While appearing before a committee of Parliament over reports of torture, Security Minister Gen. Elly Tumwine said:
“There is nothing which is open to everyone, there are limitations to everything even in your house, and there are areas which some people don’t reach. There are areas which for security reasons, this committee is not allowed to visit.”
This was a statement by Gen. Elly Tumwine while appearing before the Parliamentary Committee of Human Rights. The Minister had been invited to update the committee on the state of Safehouses in Uganda.
Tumwine was summoned to comment following a motion raised before Parliament by Kawempe North’s Hon. Latif Ssebaggala, Lwemiyaga County MP Theodre Sekikubo, and Hon. Kasiano Wadiri for Gen Tumwine to explain what the Government conducted illegal arrests and detentions of Ugandans in “safe houses” without trial.

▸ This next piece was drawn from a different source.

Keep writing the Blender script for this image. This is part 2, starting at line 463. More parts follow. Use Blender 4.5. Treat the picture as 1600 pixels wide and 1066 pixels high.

In a heated discussion, the Committee demanded that the Minister respond to among other things; whether indeed there were safe houses in Uganda, the number of safe houses, under which laws they were operating, how people were taken to safe houses, who qualified to be kept in safe houses and why was it that majority of persons who were being kept the safe houses were from the opposition parties specifically, “people power.”(Pressure group)
General Tumwine informed the committee that Uganda had safe houses and noted that safe houses were secure places used for intelligence work. He further said that all intelligence and security agencies world over operate safe houses and that the running of safe houses was not peculiar to Uganda but a worldwide intelligence practice.
He highlighted that some functions of a safe house in Uganda included:
• To coordinate clandestine intelligence operations
• To debrief and re-brief intelligence assets
• To secure and protect witnesses in danger, especially criminals who have turned into witnesses
• To secure persons who come seeking to be protected by the state for various security reasons
• To manage hard-core criminals who require a long time to reform and now need observation and surveillance.